At the core of KG2 is the construction of pairwise contextual knowledge graphs for each science question and its corresponding supporting sentences. The hypothesis—composed of the question stem and answer option—is articulated as a graph, serving as the focal point for subsequent reasoning. Likewise, supporting sentences from a large science-related corpus are transformed into graphs. KG2’s reasoning relies on neural embeddings of these graphs, facilitating inference drawn from learned relational patterns.

The process involves several distinct phases:

  1. Hypothesis Generation: A hypothesis is generated by synthesizing the semantic content of the question stem with each potential answer. This serves as the query to search the corpus for supporting evidence.
  2. Support Retrieval: Potentially relevant sentences are retrieved from the corpus based on the generated hypothesis. Sentences with negation or unexpected characters are filtered to enhance coherence.
  3. Knowledge Graph Construction: Relation triples extracted via Open IE are aggregated to form contextual knowledge graphs. These graphs capture the predicate relationships essential for inferential reasoning.
  4. Graph Embedding Learning: To rank candidate answers, embeddings are learned for the hypothesis-supporting graph pairs, using a neural network approach. The scoring function assesses relational consistency between pairs.

Experimental Results

Experiments demonstrate that KG2 significantly outperforms existing baseline models on the ARC Challenge Set. In particular, KG2 achieves a test score of 31.70, a substantial improvement over the previous best result of 26.97. This indicates effective integration of relational reasoning and contextual embedding techniques.

The study highlights an estimated upper bound of 36.25, denoting the score achievable if all learnable questions were answered correctly. Analysis reveals that limitations stem from a lack of supporting evidence in the corpus and the inefficacy of current extraction methods for complex reasoning questions.

Implications and Future Directions

KG2 offers compelling insights into enhancing QA systems through relational reasoning and knowledge graph embeddings.
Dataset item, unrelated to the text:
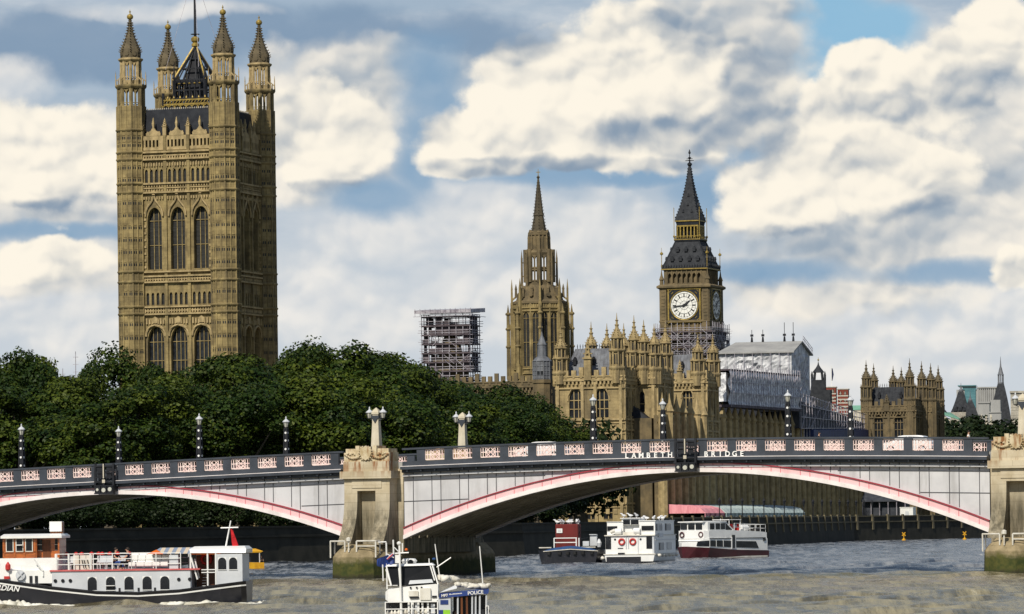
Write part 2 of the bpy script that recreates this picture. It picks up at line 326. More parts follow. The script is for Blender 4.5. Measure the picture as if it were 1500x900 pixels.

The ability to transform textual support into an embedded graph format for reasoning parallels cognitive synthesis, a hallmark of human exam-taking processes. Practical applications extend to educational tools and automated tutoring systems, where nuanced understanding and inference are paramount.

Future research will likely focus on harnessing external knowledge sources to enrich support for complex reasoning questions. Additionally, refining IE techniques for more comprehensive parsing and exploration of complex graph structures remains a promising endeavor. With ongoing advancements, AI systems could increasingly emulate human-like reasoning, marking progress toward the ultimate goal of robust, generalizable AI.

Conclusion

The authors of "KG2: Learning to Reason Science Exam Questions with Contextual Knowledge Graph Embeddings" have introduced a robust framework that advances QA capabilities through relational graphs and neural embeddings. The promising results on the ARC Challenge Set not only set a new benchmark but also pave the way for future exploration in the domain of AI-based reasoning, highlighting key areas for ongoing research and technological refinement.